Louis Theroux has been a public favourite in his native UK since the 90s, documenting his way through the weird and wonderful for our viewing pleasure, but only in 2022 has he gotten on the radar of the world thanks to some original rap verses he spat on a 2000 show, as well as talented Manchester DJs, Duke and Jones, who turned the presenter and journalist into a TikTok sensation.

The 51-year-old first unveiled his rap in an episode of his docuseries Weird Weekends twenty-two years ago. In it, the son of novelist and travel writer Paul Theroux travelled to New Orleans to interview Southern MCs like Master P, Mello T and Q-T Pie and then compete in a live rap battle on the city’s hip-hop radio station, Q93 FM, with local DJ Wild Wayne as the referee.

Doing his best Hugh Grant impression, Theroux rhymed: “My money don’t jiggle, jiggle, it folds / I like to see you wiggle, wiggle, for sure.” It hasn’t taken this long for people to appreciate these bars. A condensed video of the episode has garnered love for years. Only now, however, did it occur to someone to remix the rap and try actually put it out there as music in its own right. Today, everyone from Rita Ora to Snoop Dogg can be found vibing to “Jiggle, Jiggle.” How did this all happen?

Theroux’s rap gained a new audience after his appearance on a February 2022 episode of YouTube series Chicken Shop Date in which she asked him to perform the Jiggle acapella. By March 16, Manchester DJs Duke and Jones remixed the verse and shared it to TikTok. The track has since been used in 1.2 million videos on the app.

Duke and Jones, both 26, whose real names are Luke Conibear and Isaac McKelvey, called Theroux a national treasure in the UK. “We didn’t watch [‘Weird Weekends’] when it came out because we were about three years old,” the DJs said, “but the series went on Netflix for a while when we were in high school and it became quite the phenomenon in our friend group.”

The “Jiggle Jiggle” remix hasn’t just raised the game for them on TikTok, it’s bagged them a record deal with the Sony Music UK’s outlet Robots + Humans. Growing up, Duke and Jones never took music too seriously, playing about with beats on Logic to entertain themselves. After mastering Logic’s pitch correction plugin, they made waves on TikTok with a series called “adding autotune to random videos”.

“A lot of our early videos were of children or angry people,” said Duke and Jones, “because we found both of these groups spoke quite rhythmically, and hit a much wider range of notes in their speech than normal talking, so it gives the autotune more to work with.”
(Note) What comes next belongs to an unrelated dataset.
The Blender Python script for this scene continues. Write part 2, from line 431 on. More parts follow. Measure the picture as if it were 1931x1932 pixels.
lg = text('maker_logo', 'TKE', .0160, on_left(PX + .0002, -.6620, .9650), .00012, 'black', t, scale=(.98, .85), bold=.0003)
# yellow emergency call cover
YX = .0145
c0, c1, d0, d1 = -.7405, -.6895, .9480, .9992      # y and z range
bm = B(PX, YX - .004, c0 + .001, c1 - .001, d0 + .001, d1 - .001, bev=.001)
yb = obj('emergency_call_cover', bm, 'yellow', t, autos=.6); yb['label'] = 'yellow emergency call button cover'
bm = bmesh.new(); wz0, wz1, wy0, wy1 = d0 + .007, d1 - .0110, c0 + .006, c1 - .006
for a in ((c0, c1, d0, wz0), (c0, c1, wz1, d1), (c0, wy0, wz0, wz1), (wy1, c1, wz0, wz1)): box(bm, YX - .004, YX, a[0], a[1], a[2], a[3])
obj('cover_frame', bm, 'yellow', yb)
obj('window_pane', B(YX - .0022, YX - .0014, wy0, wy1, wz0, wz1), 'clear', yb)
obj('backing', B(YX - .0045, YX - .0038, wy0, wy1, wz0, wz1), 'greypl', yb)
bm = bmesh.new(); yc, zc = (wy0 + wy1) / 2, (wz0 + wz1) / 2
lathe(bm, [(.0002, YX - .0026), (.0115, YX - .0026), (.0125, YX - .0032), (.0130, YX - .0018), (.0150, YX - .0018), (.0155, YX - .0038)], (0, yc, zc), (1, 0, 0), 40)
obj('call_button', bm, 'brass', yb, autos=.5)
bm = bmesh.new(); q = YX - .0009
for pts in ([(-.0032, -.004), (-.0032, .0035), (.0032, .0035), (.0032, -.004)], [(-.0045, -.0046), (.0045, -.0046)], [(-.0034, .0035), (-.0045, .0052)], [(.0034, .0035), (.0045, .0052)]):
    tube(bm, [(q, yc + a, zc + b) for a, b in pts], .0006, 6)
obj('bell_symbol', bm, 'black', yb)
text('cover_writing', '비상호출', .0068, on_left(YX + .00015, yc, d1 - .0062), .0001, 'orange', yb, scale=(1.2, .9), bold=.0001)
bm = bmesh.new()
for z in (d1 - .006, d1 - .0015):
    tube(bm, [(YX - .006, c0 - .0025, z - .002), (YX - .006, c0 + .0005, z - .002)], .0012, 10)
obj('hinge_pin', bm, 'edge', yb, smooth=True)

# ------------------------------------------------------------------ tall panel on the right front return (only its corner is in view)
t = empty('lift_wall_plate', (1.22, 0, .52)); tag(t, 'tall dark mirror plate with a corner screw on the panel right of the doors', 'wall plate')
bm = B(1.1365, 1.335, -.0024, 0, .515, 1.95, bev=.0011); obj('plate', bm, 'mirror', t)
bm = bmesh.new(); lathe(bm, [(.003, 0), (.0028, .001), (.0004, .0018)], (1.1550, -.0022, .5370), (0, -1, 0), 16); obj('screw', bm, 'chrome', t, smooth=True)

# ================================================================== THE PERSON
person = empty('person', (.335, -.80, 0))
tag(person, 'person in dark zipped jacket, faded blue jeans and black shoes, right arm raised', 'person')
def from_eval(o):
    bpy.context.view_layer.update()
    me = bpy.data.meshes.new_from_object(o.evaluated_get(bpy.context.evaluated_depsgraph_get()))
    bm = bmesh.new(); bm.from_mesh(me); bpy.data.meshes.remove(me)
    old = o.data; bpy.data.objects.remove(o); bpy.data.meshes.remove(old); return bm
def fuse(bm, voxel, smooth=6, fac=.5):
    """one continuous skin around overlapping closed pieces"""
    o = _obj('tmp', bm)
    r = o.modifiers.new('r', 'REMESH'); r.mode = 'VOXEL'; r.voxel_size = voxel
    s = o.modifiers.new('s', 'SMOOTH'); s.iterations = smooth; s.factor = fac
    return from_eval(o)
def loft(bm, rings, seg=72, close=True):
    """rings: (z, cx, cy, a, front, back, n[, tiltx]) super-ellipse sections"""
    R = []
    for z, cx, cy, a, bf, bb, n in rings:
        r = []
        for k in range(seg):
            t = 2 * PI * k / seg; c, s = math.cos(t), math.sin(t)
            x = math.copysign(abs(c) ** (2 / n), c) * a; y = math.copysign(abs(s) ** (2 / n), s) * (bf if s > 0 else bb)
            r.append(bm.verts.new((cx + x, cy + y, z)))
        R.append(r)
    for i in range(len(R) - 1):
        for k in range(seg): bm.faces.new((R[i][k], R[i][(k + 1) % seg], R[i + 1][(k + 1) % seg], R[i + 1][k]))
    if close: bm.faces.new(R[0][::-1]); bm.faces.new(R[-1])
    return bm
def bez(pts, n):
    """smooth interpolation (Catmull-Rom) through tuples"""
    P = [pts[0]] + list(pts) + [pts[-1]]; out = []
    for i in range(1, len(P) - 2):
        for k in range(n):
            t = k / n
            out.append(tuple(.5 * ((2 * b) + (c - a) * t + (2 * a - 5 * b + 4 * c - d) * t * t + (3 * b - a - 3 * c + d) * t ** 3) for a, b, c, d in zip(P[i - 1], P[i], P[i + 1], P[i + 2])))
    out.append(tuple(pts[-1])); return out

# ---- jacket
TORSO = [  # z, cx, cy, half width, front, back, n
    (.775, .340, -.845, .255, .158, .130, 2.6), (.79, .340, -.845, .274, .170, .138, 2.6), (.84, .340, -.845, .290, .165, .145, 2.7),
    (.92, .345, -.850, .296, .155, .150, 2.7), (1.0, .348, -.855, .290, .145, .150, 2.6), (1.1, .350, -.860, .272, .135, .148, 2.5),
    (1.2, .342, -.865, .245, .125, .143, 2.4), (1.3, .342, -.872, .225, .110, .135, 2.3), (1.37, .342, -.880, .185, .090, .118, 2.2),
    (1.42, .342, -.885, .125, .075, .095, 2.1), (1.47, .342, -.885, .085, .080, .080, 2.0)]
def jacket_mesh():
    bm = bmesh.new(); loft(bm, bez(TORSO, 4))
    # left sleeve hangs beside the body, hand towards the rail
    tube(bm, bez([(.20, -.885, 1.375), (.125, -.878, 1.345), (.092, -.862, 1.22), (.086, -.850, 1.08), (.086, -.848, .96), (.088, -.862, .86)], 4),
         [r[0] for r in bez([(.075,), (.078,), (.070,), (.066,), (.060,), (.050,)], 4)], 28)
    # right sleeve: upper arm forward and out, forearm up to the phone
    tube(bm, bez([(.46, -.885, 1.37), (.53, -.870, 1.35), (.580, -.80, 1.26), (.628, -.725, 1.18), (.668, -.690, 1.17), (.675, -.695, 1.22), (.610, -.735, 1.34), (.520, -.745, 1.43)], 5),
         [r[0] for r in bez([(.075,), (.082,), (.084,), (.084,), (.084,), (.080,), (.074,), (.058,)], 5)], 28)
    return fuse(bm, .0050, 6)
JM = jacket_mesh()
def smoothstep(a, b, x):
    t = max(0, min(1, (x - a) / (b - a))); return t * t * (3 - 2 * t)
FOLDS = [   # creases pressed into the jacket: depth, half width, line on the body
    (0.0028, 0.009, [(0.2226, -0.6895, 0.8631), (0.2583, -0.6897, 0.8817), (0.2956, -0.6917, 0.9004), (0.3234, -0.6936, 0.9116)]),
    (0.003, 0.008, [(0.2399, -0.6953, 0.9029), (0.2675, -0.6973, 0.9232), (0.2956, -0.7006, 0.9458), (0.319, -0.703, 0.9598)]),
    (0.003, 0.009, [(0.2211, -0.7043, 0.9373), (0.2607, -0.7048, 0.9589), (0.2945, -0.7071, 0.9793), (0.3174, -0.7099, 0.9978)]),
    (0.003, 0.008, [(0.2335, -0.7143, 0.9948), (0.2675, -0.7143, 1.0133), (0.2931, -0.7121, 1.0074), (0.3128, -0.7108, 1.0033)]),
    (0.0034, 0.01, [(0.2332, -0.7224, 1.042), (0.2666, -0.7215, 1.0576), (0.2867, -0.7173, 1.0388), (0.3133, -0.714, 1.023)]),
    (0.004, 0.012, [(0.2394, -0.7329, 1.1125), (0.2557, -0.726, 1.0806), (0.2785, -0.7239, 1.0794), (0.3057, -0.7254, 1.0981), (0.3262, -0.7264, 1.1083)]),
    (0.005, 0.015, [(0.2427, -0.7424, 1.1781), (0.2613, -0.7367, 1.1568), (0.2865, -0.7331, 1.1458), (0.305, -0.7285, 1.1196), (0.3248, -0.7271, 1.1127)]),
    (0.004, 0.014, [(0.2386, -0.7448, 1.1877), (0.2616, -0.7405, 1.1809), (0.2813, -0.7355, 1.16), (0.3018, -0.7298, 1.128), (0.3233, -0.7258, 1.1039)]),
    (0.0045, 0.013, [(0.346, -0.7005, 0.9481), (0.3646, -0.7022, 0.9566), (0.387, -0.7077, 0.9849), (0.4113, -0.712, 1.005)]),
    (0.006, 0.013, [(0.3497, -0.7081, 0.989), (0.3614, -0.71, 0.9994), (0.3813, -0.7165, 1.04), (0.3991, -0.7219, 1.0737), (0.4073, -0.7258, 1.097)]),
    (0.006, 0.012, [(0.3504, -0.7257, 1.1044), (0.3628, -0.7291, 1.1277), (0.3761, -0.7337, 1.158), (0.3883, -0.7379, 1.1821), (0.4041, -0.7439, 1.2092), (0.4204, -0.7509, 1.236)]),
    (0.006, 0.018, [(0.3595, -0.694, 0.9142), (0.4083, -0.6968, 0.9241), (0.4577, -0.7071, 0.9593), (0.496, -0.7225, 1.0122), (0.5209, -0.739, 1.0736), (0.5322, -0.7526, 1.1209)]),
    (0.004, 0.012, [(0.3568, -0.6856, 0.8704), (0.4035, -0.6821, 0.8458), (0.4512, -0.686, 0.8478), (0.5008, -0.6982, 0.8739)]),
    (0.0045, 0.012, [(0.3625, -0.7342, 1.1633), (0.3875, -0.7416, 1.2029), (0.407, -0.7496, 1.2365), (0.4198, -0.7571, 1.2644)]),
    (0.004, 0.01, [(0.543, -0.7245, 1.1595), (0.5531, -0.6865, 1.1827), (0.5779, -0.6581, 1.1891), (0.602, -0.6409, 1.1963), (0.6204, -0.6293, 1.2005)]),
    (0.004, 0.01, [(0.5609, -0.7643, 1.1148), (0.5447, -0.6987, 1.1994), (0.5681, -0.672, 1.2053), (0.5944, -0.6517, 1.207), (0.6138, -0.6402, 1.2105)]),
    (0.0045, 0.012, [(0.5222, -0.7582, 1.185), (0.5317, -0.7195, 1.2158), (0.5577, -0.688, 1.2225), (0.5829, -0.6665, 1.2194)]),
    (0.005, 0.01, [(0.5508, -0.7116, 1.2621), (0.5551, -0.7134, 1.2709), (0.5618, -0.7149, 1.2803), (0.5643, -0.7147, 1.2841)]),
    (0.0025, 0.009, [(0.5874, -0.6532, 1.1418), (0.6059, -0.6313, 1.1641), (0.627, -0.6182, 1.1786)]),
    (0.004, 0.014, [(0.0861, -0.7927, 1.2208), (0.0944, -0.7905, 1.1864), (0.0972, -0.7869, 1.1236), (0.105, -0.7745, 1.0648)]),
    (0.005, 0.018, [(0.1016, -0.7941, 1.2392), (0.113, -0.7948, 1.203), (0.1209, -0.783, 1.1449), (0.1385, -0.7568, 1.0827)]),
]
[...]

Theroux’s delivery of Jiggle Jiggle was ripe for a remix, with it’s slow and non-chaotic flow. But it didn’t end there. Duke and Jones later fashioned an extended remix using an additional clip of Theroux rapping on The Russell Howard Hour in 2018. “I sit bruised from chalices / holding my palaces,” Theroux rhymes, “Crib is so crampy / suckers suffer from paralysis.”

“We haven’t yet played the autotune remixes at clubs,” the duo said. “But we might have to make an exception for King Louis and stick him in the set somewhere.”

Theroux recently promoted his latest series, Forbidden America, in which he returns to the subject of rap, calling the episode the “most personal” he’s ever made, calling the genre misunderstood to this day. “I think very often the comparison with either horror films or gangster films or action films is made and I think is, to an extent, quite valid,” he said. “The idea that you know, in a music video, a rapper is acting out of a persona.

“A persona that may to a degree be based on who they really are. But, you know, the music gives expression to a lifestyle that is often troubled or compromised or high risk, right? But doesn’t necessarily create that lifestyle.”

He continued: “If you banned rap, these communities would still exist and so the idea of blaming rap music for the social ills that it chronicles is in a weird way a case of shooting the messenger, in my view.”